INSTRUCTIONS FOR THE TASK: Restate all of the entries exactly, dropping any pictures they hold.

## BEGIN MATERIALS PROVIDED

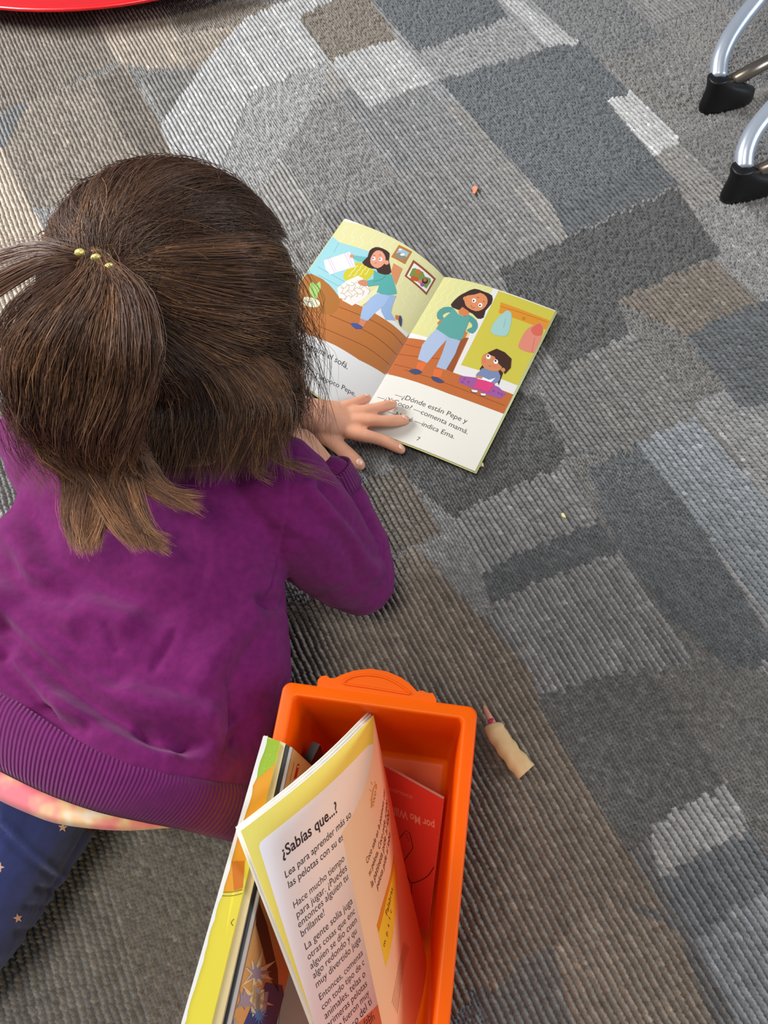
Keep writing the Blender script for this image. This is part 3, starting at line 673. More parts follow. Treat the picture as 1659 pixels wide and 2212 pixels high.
# worn paper along the outer edge
jag = [(568+(-1 if i % 2 else 1)*1.5-i*(.262*22), 1594+i*22) for i in range(33)]
def leftline(y): return float(np.interp(y, [1594, 2290], [570, 372]))
L_ = [(leftline(y)-4, y) for y in np.arange(1590, 2290, 18)]; R_ = [(leftline(y)+(7 if y < 1800 else 4.5)+rng.uniform(-2.2, 2.2), y) for y in np.arange(1590, 2290, 18)]
py_.poly(L_+R_[::-1], 'f7f5ee', 17)
for _ in range(26):
    yy = rng.uniform(1612, 1665); xx = np.interp(yy, [1612, 1665], [575, 566])+rng.uniform(0, 20); py_.disc((xx, yy), rng.uniform(.5, 1.0), 'dde87a', 16, 5)
adopt(py_.build('spine', M_print, None, .85), yb)
# cream and grey thin books
slab('paperback_book', 'cream-spined thin paperback squeezed beside the yellow book in the bin', P(604, 1606, .198), P(616, 1611, .197), P(440, 2290, .222), P(461, 2290, .220), dropv*.85, cmat('cream_cover', 'e2cf9c'))
slab('paperback_book', 'thin paperback with torn black spine, right of the cream one in the bin', P(617, 1613, .196), P(624, 1616, .194), P(462, 2290, .215), P(471, 2290, .214), dropv*.8, cmat('black_cover', '1c1a1a', .3))
slab('paperback_book', 'thin grey-white paperback between the black-spined and tan books in the bin', P(625, 1617, .192), P(631, 1620, .190), P(472, 2290, .212), P(482, 2290, .211), dropv*.8, cmat('grey_cover', 'b9b0a8', .1))
# tan book whose face shows
ta, tb = P(632, 1621, .186), P(484, 2290, .208); td = P(740, 1720, .03)-ta
tanb = slab('storybook', 'tan storybook with blue and cream starburst art, half hidden behind the open reader', P(628, 1619, .187), ta, P(479, 2290, .2085), tb, td, cmat('tan_cover', 'dba965'))
ST, wt_, ht_ = bilerp_surf(ta, tb, tb+td, ta+td)
if ST.nrm(.1, .05)@(np.array([0, 0, CAM_H])-ta) < 0: ST.sign *= -1
pt = Print(ST); pt.sheet(0, wt_, 0, ht_, 10, 8, 'dcaa66', .0002)
def c3(*pts): return [(380+x/6.1115, 1850+y/6.1105) for x, y in pts]
def c1(*pts): return [(500+x/4.1475, 1500+y/4.1475) for x, y in pts]
pt.poly(c1((588, 622), (606, 624), (580, 745), (553, 760)), 'c81e14', 8); pt.poly(c1((590, 640), (598, 641), (594, 656), (585, 655)), 'f4ece0', 9)
pt.text('www.scho', one(c1, 562, 608), one(c1, 522, 778), '5a4028', 9)
pt.poly(c3((1180, 1660), (1400, 1700), (1500, 2300), (850, 2300), (980, 2000), (1100, 1880)), '1d4f86', 7)
pt.poly(c3((1020, 560), (1100, 620), (1200, 900), (1340, 1500), (1350, 1800), (1230, 1600), (1130, 1200), (1050, 900), (1000, 760)), '4a3224', 7)
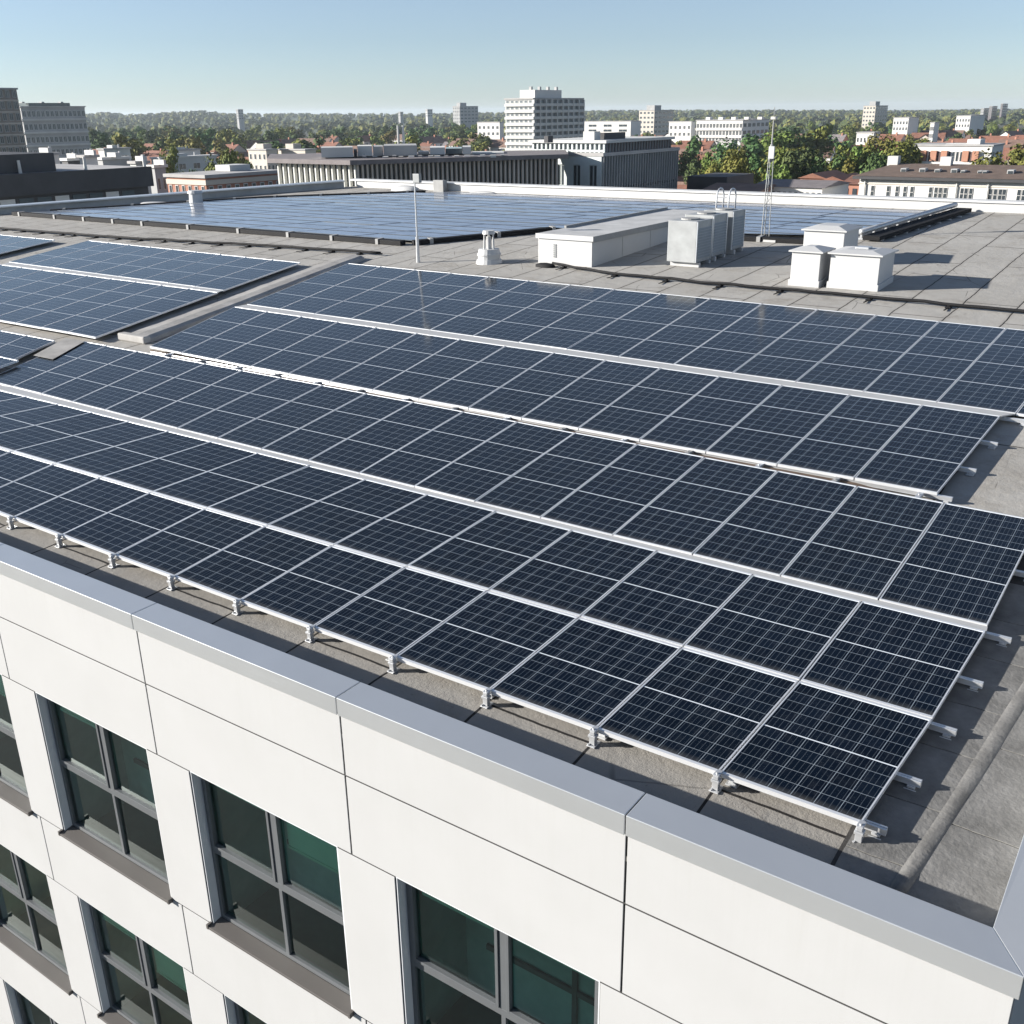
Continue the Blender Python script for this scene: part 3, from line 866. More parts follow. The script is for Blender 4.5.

## END MATERIALS PROVIDED

THE ANSWER:
Keep writing the Blender script for this image. This is part 3, starting at line 673. More parts follow. Treat the picture as 1659 pixels wide and 2212 pixels high.
# worn paper along the outer edge
jag = [(568+(-1 if i % 2 else 1)*1.5-i*(.262*22), 1594+i*22) for i in range(33)]
def leftline(y): return float(np.interp(y, [1594, 2290], [570, 372]))
L_ = [(leftline(y)-4, y) for y in np.arange(1590, 2290, 18)]; R_ = [(leftline(y)+(7 if y < 1800 else 4.5)+rng.uniform(-2.2, 2.2), y) for y in np.arange(1590, 2290, 18)]
py_.poly(L_+R_[::-1], 'f7f5ee', 17)
for _ in range(26):
    yy = rng.uniform(1612, 1665); xx = np.interp(yy, [1612, 1665], [575, 566])+rng.uniform(0, 20); py_.disc((xx, yy), rng.uniform(.5, 1.0), 'dde87a', 16, 5)
adopt(py_.build('spine', M_print, None, .85), yb)
# cream and grey thin books
slab('paperback_book', 'cream-spined thin paperback squeezed beside the yellow book in the bin', P(604, 1606, .198), P(616, 1611, .197), P(440, 2290, .222), P(461, 2290, .220), dropv*.85, cmat('cream_cover', 'e2cf9c'))
slab('paperback_book', 'thin paperback with torn black spine, right of the cream one in the bin', P(617, 1613, .196), P(624, 1616, .194), P(462, 2290, .215), P(471, 2290, .214), dropv*.8, cmat('black_cover', '1c1a1a', .3))
slab('paperback_book', 'thin grey-white paperback between the black-spined and tan books in the bin', P(625, 1617, .192), P(631, 1620, .190), P(472, 2290, .212), P(482, 2290, .211), dropv*.8, cmat('grey_cover', 'b9b0a8', .1))
# tan book whose face shows
ta, tb = P(632, 1621, .186), P(484, 2290, .208); td = P(740, 1720, .03)-ta
tanb = slab('storybook', 'tan storybook with blue and cream starburst art, half hidden behind the open reader', P(628, 1619, .187), ta, P(479, 2290, .2085), tb, td, cmat('tan_cover', 'dba965'))
ST, wt_, ht_ = bilerp_surf(ta, tb, tb+td, ta+td)
if ST.nrm(.1, .05)@(np.array([0, 0, CAM_H])-ta) < 0: ST.sign *= -1
pt = Print(ST); pt.sheet(0, wt_, 0, ht_, 10, 8, 'dcaa66', .0002)
def c3(*pts): return [(380+x/6.1115, 1850+y/6.1105) for x, y in pts]
def c1(*pts): return [(500+x/4.1475, 1500+y/4.1475) for x, y in pts]
pt.poly(c1((588, 622), (606, 624), (580, 745), (553, 760)), 'c81e14', 8); pt.poly(c1((590, 640), (598, 641), (594, 656), (585, 655)), 'f4ece0', 9)
pt.text('www.scho', one(c1, 562, 608), one(c1, 522, 778), '5a4028', 9)
pt.poly(c3((1180, 1660), (1400, 1700), (1500, 2300), (850, 2300), (980, 2000), (1100, 1880)), '1d4f86', 7)
pt.poly(c3((1020, 560), (1100, 620), (1200, 900), (1340, 1500), (1350, 1800), (1230, 1600), (1130, 1200), (1050, 900), (1000, 760)), '4a3224', 7)
Continue the Blender Python script for this scene: part 3, from line 866. More parts follow. The script is for Blender 4.5.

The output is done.